Author and Native San Diegan

This website is designed for my gardening and solar books. It includes the Interstate Water System (IWS) and other renewable energy options. Profits from these books and from bonus rewards support educating everyone about Solar and IWS.

Solar, Our Sustainable Future – Fall 2021

Solar energy systems can be added to your home and come in the following packages and different prices.

1. Buy a complete system for say, $20,000 outright. If you stay hooked up to your local grid, they will supply and charge you for any needed extra electricity. Through a system called net metering, you can get credit for an extra electricity
your panels produce. In California the tax rebate is 26% for 2021.

2. Same as 1), but you have a generator and battery backup which can have an optional hookup to the grid.

3. Same as 1) and 2), except you make a down payment, say $5000, and pay off the remaining balance over ten to twenty years. You can work the numbers so that your monthly payments are the same as your previous electrical bill.

4. Power Purchase Agreement (PPA) is very popular and what we chose to do.

There are no upfront costs or purchase costs, taxes, leases or liens, installation costs or insurance costs, and there is a twenty year warranty. The PPA is an agreement between the solar company and their customer. The way they make money is by providing power through the solar energy system at a lower rate than the local utility. They are able to do this because they don’t have costs of transmission lines and infrastructure such as in the case of the utility. The customer buys the power at a predetermined low rate per kilowatt with a ceiling rate of no more than 2.9% (this is for our particular company). The customer still pays for gas but pays for electricity only if they use more than the solar produces in a year. The customer has their own solar company website, which keeps track of everything. The only thing we pay for is gas, a minimum connection fee, and any extra power we use beyond the total system annual production, which is settled in what they call a True Up fee at the end of the year. The utility company sends a monthly gas bill and a monthly electric statement (the part that you don’t pay) of your date net reading. Our solar company sends a monthly solar electric statement, which we pay online, for the kilowatts produced by our solar system. To buy the solar system outright would have been $20,000, by using the above three options. Our solar company offers a very nice money incentive for referrals.

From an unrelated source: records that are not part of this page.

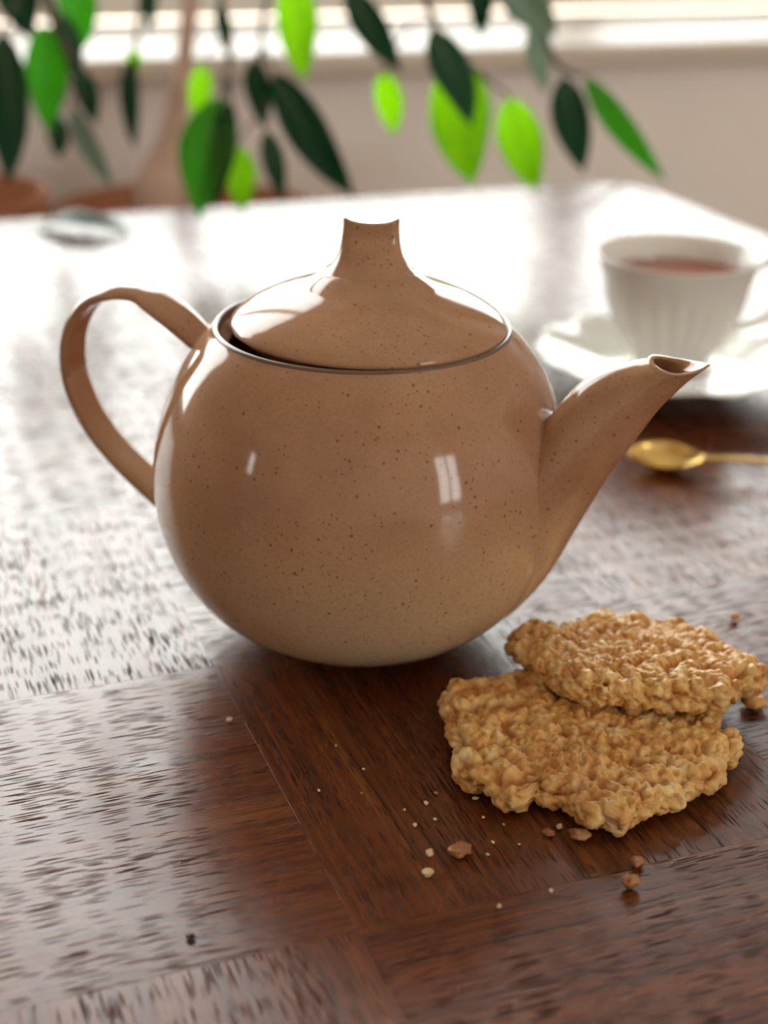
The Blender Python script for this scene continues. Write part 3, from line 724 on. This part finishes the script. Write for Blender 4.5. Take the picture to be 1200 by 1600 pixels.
def leaf(bx, by, tx, ty, w, depth, mat, bend=0.2, turn=0.0, fold=0.25, tipd=0.0, seed=0):
    """base pixel -> tip pixel at a depth from the lens; w is the width in pixels."""
    B = at_d(bx, by, depth); Tp = at_d(tx, ty, depth+tipd); ax = (Tp-B); L = ax.length; ax.normalize()
    side = ax.cross(_f).normalized(); nrm = side.cross(ax).normalized()
    rt = Matrix.Rotation(turn, 3, ax); side = rt @ side; nrm = rt @ nrm
    hw = w*depth/FPX/2/max(0.35, abs(math.cos(turn)))
    V, F = [], []
    def P(t, s):
        wd = hw*(max(0, math.sin(math.pi*t**0.85))**0.80)*(1.10-0.25*t)
        if t > 0.86: wd *= (1-(t-0.86)/0.14)**0.5*0.85+0.15*(1-(t-0.86)/0.14)
        z = bend*L*math.sin(math.pi*t)*0.35 - abs(s)*wd*fold + 0.05*hw*math.sin(9*t+seed)*s*s
        return B+ax*(L*t)+side*(wd*s)+nrm*z
    for dz in (0.00016, -0.00016):
        for i in range(NLX+1):
            for j in range(NLY+1): V.append(loc(P(i/NLX, -1+2*j/NLY)+nrm*dz))
    n = (NLX+1)*(NLY+1); q = NLY+1
    for i in range(NLX):
        for j in range(NLY):
            a = i*q+j; F.append((a, a+1, a+q+1, a+q)); F.append((n+a, n+a+q, n+a+q+1, n+a+1))
    for i in range(NLX):
        a = i*q; F.append((a, a+q, n+a+q, n+a)); a += NLY; F.append((a, n+a, n+a+q, a+q))
    lf = obj_from('leaf', V, F, M[mat], plant)
    obj_from('midrib', *tube_geo([loc(P(t, 0)+nrm*0.0002) for t in np.linspace(0.0, 0.96, 12)], [0.0007*(1-0.7*t) for t in np.linspace(0, 1, 12)], 6), M['vein'], lf)
    nb, nr = min(bpts, key=lambda q_: (q_[0]-B).length + max(0, (B-q_[0]).z)*0.8)
    dst = (nb-B).length
    md = (nb+B)/2 + Vector((0, 0, 0.12*dst)) - ax*0.1*dst
    pt = spline([tuple(nb), tuple(md), tuple(B), tuple(P(0.03, 0))], 12)
    obj_from('petiole', *tube_geo([loc(p) for p in pt], 0.0009 if dst < 0.06 else 0.0012, 6), M['twig'], lf)
    return lf
LV = [(360, 156, 334, 330, 46, 1.145, 'leaf_dark'), (2, 50, 14, 292, 78, 1.12, 'leaf_dark'), (8, -60, 50, 62, 66, 1.16, 'leaf_dark'), (70, 38, 76, 212, 66, 1.22, 'leaf_mid'), (112, -50, 128, 84, 60, 1.24, 'leaf_mid'), (232, -70, 234, 56, 28, 1.22, 'leaf_dark'),  # first entry: added leaf that darkens half of the mid leaf behind it
      (96, 20, 128, 120, 34, 1.2, 'leaf_dark'), (118, 100, 150, 196, 36, 1.2, 'leaf_dark'), (112, 166, 178, 296, 34, 1.18, 'leaf_sheen'), (208, 86, 212, 236, 34, 1.25, 'leaf_dark'), (210, 76, 206, 122, 26, 1.3, 'leaf_backlit'), (88, 180, 92, 248, 32, 1.26, 'leaf_dark'),
      (346, 152, 310, 346, 88, 1.16, 'leaf_mid'), (316, 98, 308, 202, 38, 1.24, 'leaf_backlit'), (370, 225, 378, 336, 48, 1.19, 'leaf_backlit'), (396, 92, 412, 202, 44, 1.2, 'leaf_dark'), (416, 204, 444, 318, 36, 1.18, 'leaf_dark'),
      (428, 112, 556, 312, 64, 1.15, 'leaf_dark'), (452, -40, 474, 128, 66, 1.2, 'leaf_backlit'), (540, -20, 628, 116, 52, 1.19, 'leaf_dark'), (600, 112, 616, 214, 44, 1.22, 'leaf_backlit'), (745, -60, 751, 62, 42, 1.18, 'leaf_dark'),
      (788, -40, 872, 58, 62, 1.16, 'leaf_sheen'), (676, 46, 738, 200, 66, 1.13, 'leaf_dark'), (704, 92, 738, 292, 94, 1.17, 'leaf_backlit'), (794, 152, 838, 302, 72, 1.17, 'leaf_backlit'), (878, 120, 912, 272, 58, 1.14, 'leaf_dark'),
      (912, 118, 1042, 286, 38, 1.16, 'leaf_mid'), (832, 20, 852, 150, 42, 1.24, 'leaf_sheen'), (342, 5, 360, 92, 26, 1.22, 'leaf_dark')]
rl = random.Random(5)
for k, (bx, by, tx, ty, w, d, mt) in enumerate(LV):
    leaf(bx, by, tx, ty, w, d, mt, bend=rl.uniform(-0.25, 0.3), turn=rl.uniform(-0.5, 0.5), fold=rl.uniform(0.15, 0.45), tipd=rl.uniform(-0.02, 0.03), seed=k)

# fallen leaf at the far left of the table
def fallen():
    c = on_z(128, 338, 0.012); V, F = [], []; L, hw = 0.082, 0.021; q = NLY+1
    for dz in (0.0003, -0.0003):
        for i in range(NLX+1):
            t = i/NLX; wd = hw*max(0, math.sin(math.pi*t))**0.75
            for j in range(NLY+1):
                s = -1+2*j/NLY
                V.append(((t-0.5)*L, wd*s*0.9, 0.0009+0.016*math.sin(math.pi*t)-0.30*wd*abs(s)*math.sin(math.pi*t)+dz))
    n = (NLX+1)*q
    for i in range(NLX):
        for j in range(NLY):
            a = i*q+j; F.append((a, a+1, a+q+1, a+q)); F.append((n+a, n+a+q, n+a+q+1, n+a+1))
    for i in range(NLX):
        a = i*q; F.append((a, a+q, n+a+q, n+a)); a += NLY; F.append((a, n+a, n+a+q, a+q))
    zm = min(v[2] for v in V); V = [(x, y, z-zm) for x, y, z in V]
    o = obj_from('fallen_leaf', V, F, M['leaf_dark']); o.location = (c.x, c.y, 0.0003); o.rotation_euler = (0, 0, R(-12))
    tag(o, 'dark green glossy curled leaf lying on the far left of the table', 'leaf')
fallen()
tp2 = obj_from('planter', *planter_geo(0.085, 0.735), M['terracotta']); tp2.location = uv(0.12, 1.43, ZF)
tag(tp2, 'orange terracotta planter at the far left edge behind the table', 'planter')
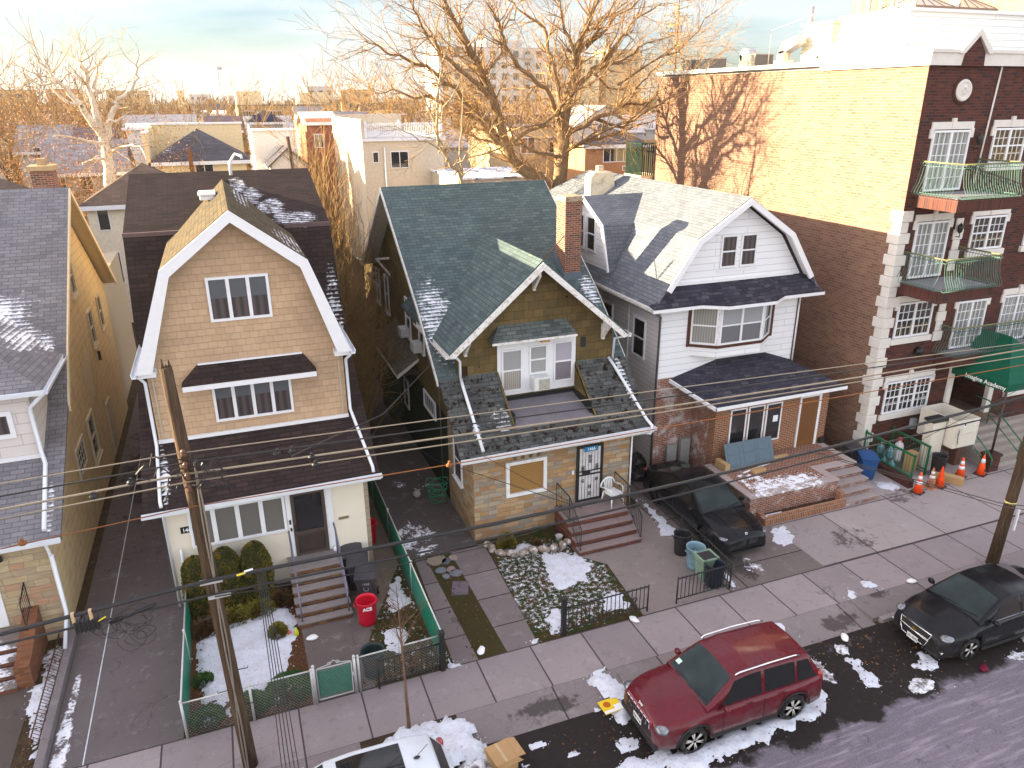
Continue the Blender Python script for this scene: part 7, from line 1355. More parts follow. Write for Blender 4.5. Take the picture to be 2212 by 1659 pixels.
wire('thin black drop cable sagging under the telephone cables', [(-1.1, 13, 4.5), (2.0, 13, 4.32), (5.3, 13, 4.42), (6.5, 13, 4.6)], .010, WBLK)
wire('service wire rising from the pole to the green house wall', [(.6, 13.1, 7.1), (3.0, 16.8, 6.1), (5.4, 21.5, 5.5), (6.1, 24.8, 5.7)], .014, WBLK); wire('thin wire from the telephone cable to the stone house corner', [(6.6, 13.05, 4.75), (6.15, 19.2, 3.4)], .007, WBLK); wire('second thin wire from the telephone cable past the stone house corner', [(6.6, 13.05, 4.75), (5.0, 19.8, 3.1), (3.9, 24, 3.0)], .008, WBLK)
wire('slack black wire from the telephone cable over the brick terrace to the pavement side', [(12.9, 13.0, 5.05), (16.6, 10.6, 4.1), (19.5, 8.6, 4.0)], .010, WBLK); wire('paired slack black wire beside the first over the forecourt', [(12.8, 13.0, 5.05), (16.4, 10.4, 4.15), (19.2, 8.4, 4.0)], .008, WBLK); wire('thin black wire drooping from the telephone cable towards the right pole', [(12.8, 13.0, 5.08), (16, 13.0, 4.55), (XR, 13.0, 5.9)], .007, WBLK)
for k in range(5): wire('black drop wire hanging from the low cables beside the pole, '+['leftmost', 'second from left', 'middle', 'fourth from left', 'rightmost'][k]+' of five', [(-.30+k*.035, 13.0, 4.86), (-.30+k*.05, 12.0+k*.05, 3.3), (-.35+k*.09, 9.8, .8)], .008, WBLK, group='drop wires hanging by the near pole')
TB = thing('splice_box', 'black cable splice box hung with looped wires above the left driveway', 'splice box', (-3.25, 13.0, 4.6)); b = MB(); b.box(-3.45, -3.05, 12.95, 13.06, 4.38, 4.60)
for k in range(6): b.box(-3.44+k*.07, -3.41+k*.07, 12.93, 13.08, 4.36, 4.62)
b.build('case', BLACKM, TB, bevel=.02)
b = MB(); b.tube([(-2.9, 13, 4.42), (-2.1, 13, 4.62)], .035, 6); b.build('closure_tube', BLACKM, TB)
b = MB()
for k in range(14): cx = rnd.uniform(-3.1, -2.3); cz = rnd.uniform(4.2, 4.5) if k > 4 else rnd.uniform(3.95, 4.2); r_ = rnd.uniform(.10, .26); b.tube([(cx+r_*math.cos(a)*1.1, 12.98+.05*math.sin(a*2+k), cz+r_*math.sin(a)*rnd.uniform(.85, 1)) for a in [i*.5 for i in range(13)]], .006, 3)
b.build('wire_loops', BLACKM, TB)
for x in (-3.46, -3.18): b = MB(); b.box(x, x+.05, 12.95, 13.02, 4.6, 4.8); b.build('hanger', m_plain('tan_hanger', (.5, .35, .22)), TB)
b = MB(); b.tube([(-3.05, 12.93, 4.56), (-2.92, 12.93, 4.62)], .014, 5); b.build('yellow_tag', m_plain('yellow_tag', (.7, .55, .05)), TB)
for k, (x, z, c_, lb) in enumerate([(-.66, 4.92, 'yellow_tag', 'yellow marker sleeve on the upper telephone cable right of the pole'), (-.52, 4.97, 'white_paint', 'white marker sleeve on the upper telephone cable right of the pole')]): b = MB(); b.tube([(x, 12.95, z-.02), (x+.16, 12.95, z)], .02, 6); top(b, 'cable_marker', [bpy.data.materials[c_]], lb, 'marker', base=(x, 12.95, z))
for k, (x, z, lb) in enumerate([(.35, 7.22, 'dark splice clamp on the second wire nearest the pole'), (.62, 7.22, 'dark splice clamp on the second wire, right of the first'), (.95, 7.03, 'dark splice clamp on the third wire'), (1.0, 6.86, 'dark splice clamp on the fourth wire'), (3.6, 6.37, 'rusty link on the lowest power wire above the porch eave'), (-2.1, 7.1, 'dark clamp on the wires left of the pole'), (-2.7, 6.95, 'second dark clamp on the wires left of the pole'), (-3.9, 6.3, 'rusty turnbuckle on the guy wire left of the pole')]):
    b = MB(); b.ball((0, 0, 0), .05, 8, sq=(1.5, 1, 1)); b.box(-.02, .02, -.03, .03, -.02, .09); tag(place(b.build('wire_clamp', WRU if 'rust' in lb else BLACKM, local=True), (x, 13.07, z)), lb, 'clamp', 'clamps on the power wires')
# ================================================================ trees
def bark(name, c1, c2, sc_=6):
    M_ = Mt(name); p = M_.pos(); mp_ = M_.n('Mapping'); M_.l(p, mp_.inputs[0]); mp_.inputs['Scale'].default_value = (3, 3, .8); cc = M_.ramp(M_.noise(mp_.outputs[0], sc_, 6, .7), [(.35, c1), (.65, c2)]); M_.bump(M_.noise(mp_.outputs[0], sc_*2, 5), .6, .03); return M_.set(cc, .95)
BK = bark('grey_brown_bark', (.12, .078, .048), (.32, .215, .125)); BKW = bark('white_plane_bark', (.42, .33, .24), (.72, .64, .54), 3); TW = m_plain('twig_brown', (.30, .18, .085), .9); TWR = m_plain('sunlit_twig', (.24, .15, .06), .9)
def grow(b, p, d, ln, r, depth, rg, wob=.28, lean=.12, nseg=4, kids=(2, 4), ang=.75, shrink=.62, minr=.006):
    P = [p]; rr = [r]; q = p; dd = d.copy()
    for i in range(nseg):
        dd = (dd+Vector((rg.gauss(0, wob), rg.gauss(0, wob), rg.gauss(0, wob*.8)+lean))*.55).normalized(); q = q+dd*ln/nseg; P.append(q); rr.append(max(minr, r*(1-.75*(i+1)/nseg)))
    b.tube(P, rr, 5 if r > .06 else (4 if r > .02 else 3), caps=False)
    if depth > 0:
        for k in range(rg.randint(*kids)):
            i = rg.randint(1, nseg); base = P[i]; t = (P[i]-P[i-1]).normalized(); ax = Vector((rg.gauss(0, 1), rg.gauss(0, 1), rg.gauss(0, 1))); ax = (ax-t*ax.dot(t)).normalized(); a = rg.uniform(.5, 1)*ang
            grow(b, base, (t*math.cos(a)+ax*math.sin(a)).normalized(), ln*rg.uniform(.5, .8)*1.0, max(minr, rr[i]*shrink), depth-1, rg, wob, lean, nseg, kids, ang, shrink, minr)
def smooth_path(P, rg, sub=3, j=.05):
    P = [Vector(p) for p in P]; Q = []
    for i in range(len(P)-1):
        p0 = P[max(0, i-1)]; p1 = P[i]; p2 = P[i+1]; p3 = P[min(len(P)-1, i+2)]
        for s in range(sub):
            t = s/sub; q = .5*((2*p1)+(p2-p0)*t+(2*p0-5*p1+4*p2-p3)*t*t+(3*p1-p0-3*p2+p3)*t**3); Q.append(q+Vector((rg.gauss(0, j), rg.gauss(0, j), rg.gauss(0, j))))
    Q.append(P[-1]); return Q
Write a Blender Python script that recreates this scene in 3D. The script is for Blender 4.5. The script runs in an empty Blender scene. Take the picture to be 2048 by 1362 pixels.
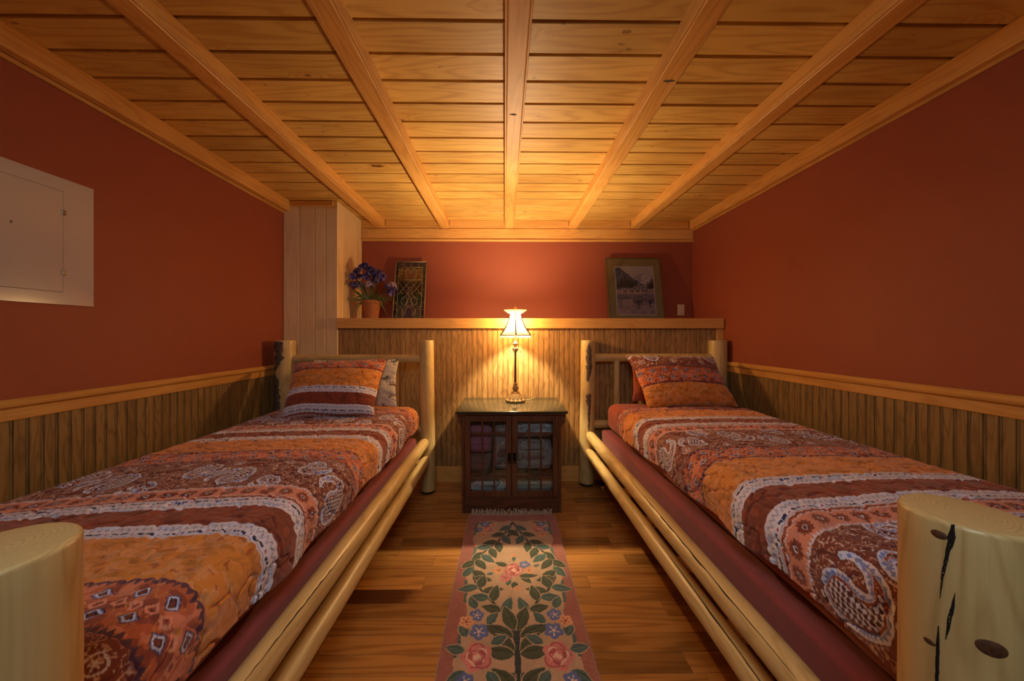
import bpy, bmesh, math, random
import numpy as np
from mathutils import Vector, Matrix, Quaternion

# ------------------------------------------------------------------ camera, light, exposure
S = bpy.context.scene
S.view_settings.view_transform = 'Standard'
S.view_settings.look = 'None'
S.view_settings.gamma = 1.0
S.view_settings.use_curve_mapping = False
S.view_settings.exposure = 0.0
EYE = 1.2
cd = bpy.data.cameras.new('camera')
cam = bpy.data.objects.new('camera', cd)
S.collection.objects.link(cam)
S.camera = cam
cd.sensor_width = 36.0
cd.lens = 690.0 / 2048.0 * 36.0
cd.clip_start = 0.02
cd.shift_x = 7.0 / 2048.0
cd.shift_y = -11.0 / 2048.0
cam.location = (0, 0, EYE)
cam.rotation_euler = (math.pi / 2, 0, -math.atan(8.0 / 690.0))

w = bpy.data.worlds.new('world')
S.world = w
w.use_nodes = True
w.node_tree.nodes['Background'].inputs[0].default_value = (0.75, 0.72, 0.85, 1)
w.node_tree.nodes['Background'].inputs[1].default_value = 0.04

ld = bpy.data.lights.new('fill_light', 'AREA')  # unseen fill lamp, added above the camera to brighten the beds; no fixture
ld.shape = 'RECTANGLE'; ld.size = 0.6; ld.size_y = 0.4
ld.energy = 13.0; ld.color = (0.80, 0.90, 1.0)
lo = bpy.data.objects.new('fill_light', ld)
S.collection.objects.link(lo)
lo.location = (0, -.35, 2.17)
lo.rotation_euler = Vector((0, .85, -1.0)).to_track_quat('-Z', 'Y').to_euler()

LAMP_X, LAMP_Y, LAMP_Z = 0.083, 2.636, 0.691
pl = bpy.data.lights.new('lamp_bulb_light', 'POINT')
pl.energy = 102.0; pl.color = (1.0, 0.73, 0.42); pl.shadow_soft_size = 0.022
po = bpy.data.objects.new('lamp_bulb_light', pl)
S.collection.objects.link(po)
po.location = (LAMP_X, LAMP_Y, LAMP_Z + 0.655)

# ------------------------------------------------------------------ helpers
rnd = random.Random(7)
PI = math.pi

def lin(r, g=None, b=None):
    if g is None: r, g, b = r
    f = lambda c: (c / 255 / 12.92) if c / 255 <= .04045 else ((c / 255 + .055) / 1.055) ** 2.4
    return (f(r), f(g), f(b))

def link(o):
    S.collection.objects.link(o); return o

def tag(o, label, cat, group=None, kind=None):
    o['label'] = label; o['category'] = cat
    if group: o['group'] = group
    if kind: o['kind'] = kind
    return o

def thing(name, label, cat, loc=(0, 0, 0), group=None):
    o = link(bpy.data.objects.new(name, None))
    o.location = loc; o.empty_display_size = .05
    return tag(o, label, cat, group)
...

Be sure to get a hard written copy of your contract and read it carefully. If you are told there is no lien on your house it could be a lien on the solar energy system that could affect future property sales or transactions. If acquiring a solar energy system, and a credit check is needed, be sure to know how the check will be done and how often it might affect your future financial transactions. Be sure to check out, and be comfortable with how your solar system is handled in case of selling your home.